**Your task:**
List every line below containing "this".

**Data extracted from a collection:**
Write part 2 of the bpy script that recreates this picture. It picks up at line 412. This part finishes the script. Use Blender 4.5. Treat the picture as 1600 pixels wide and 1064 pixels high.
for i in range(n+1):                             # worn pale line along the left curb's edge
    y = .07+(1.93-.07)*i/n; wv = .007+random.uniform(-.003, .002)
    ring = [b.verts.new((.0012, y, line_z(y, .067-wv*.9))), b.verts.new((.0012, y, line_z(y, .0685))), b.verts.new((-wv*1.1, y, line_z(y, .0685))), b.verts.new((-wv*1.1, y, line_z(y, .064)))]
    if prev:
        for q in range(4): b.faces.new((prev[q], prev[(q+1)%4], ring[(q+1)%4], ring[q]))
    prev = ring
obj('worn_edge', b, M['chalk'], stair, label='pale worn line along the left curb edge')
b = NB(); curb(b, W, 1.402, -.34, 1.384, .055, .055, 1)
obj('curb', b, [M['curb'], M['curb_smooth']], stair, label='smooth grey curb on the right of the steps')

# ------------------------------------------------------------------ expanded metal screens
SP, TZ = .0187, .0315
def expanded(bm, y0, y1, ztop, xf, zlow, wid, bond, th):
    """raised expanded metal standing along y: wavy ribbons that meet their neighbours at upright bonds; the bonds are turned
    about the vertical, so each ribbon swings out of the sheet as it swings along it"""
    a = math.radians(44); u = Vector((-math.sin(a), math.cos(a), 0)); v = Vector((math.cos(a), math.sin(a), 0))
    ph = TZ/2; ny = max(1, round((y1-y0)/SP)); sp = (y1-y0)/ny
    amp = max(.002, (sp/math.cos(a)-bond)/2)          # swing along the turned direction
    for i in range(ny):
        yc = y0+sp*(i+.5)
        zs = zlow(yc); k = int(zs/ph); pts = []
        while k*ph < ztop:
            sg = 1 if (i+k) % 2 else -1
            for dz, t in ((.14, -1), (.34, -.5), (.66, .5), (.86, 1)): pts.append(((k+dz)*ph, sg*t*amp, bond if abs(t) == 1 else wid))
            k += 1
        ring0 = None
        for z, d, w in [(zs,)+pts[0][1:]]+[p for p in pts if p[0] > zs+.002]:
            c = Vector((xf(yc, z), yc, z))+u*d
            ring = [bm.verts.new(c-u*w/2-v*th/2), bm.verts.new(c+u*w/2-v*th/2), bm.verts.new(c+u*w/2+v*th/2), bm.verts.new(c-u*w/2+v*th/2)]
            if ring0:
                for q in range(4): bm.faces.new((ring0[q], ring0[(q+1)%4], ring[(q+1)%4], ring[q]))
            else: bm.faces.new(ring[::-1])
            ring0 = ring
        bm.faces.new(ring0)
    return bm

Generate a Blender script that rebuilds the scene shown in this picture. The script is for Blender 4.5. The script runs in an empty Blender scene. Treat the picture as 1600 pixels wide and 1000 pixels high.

**Exercise solution:**
Write part 2 of the bpy script that recreates this picture. It picks up at line 412. This part finishes the script. Use Blender 4.5. Treat the picture as 1600 pixels wide and 1064 pixels high.
Generate a Blender script that rebuilds the scene shown in this picture. The script is for Blender 4.5. The script runs in an empty Blender scene. Treat the picture as 1600 pixels wide and 1000 pixels high.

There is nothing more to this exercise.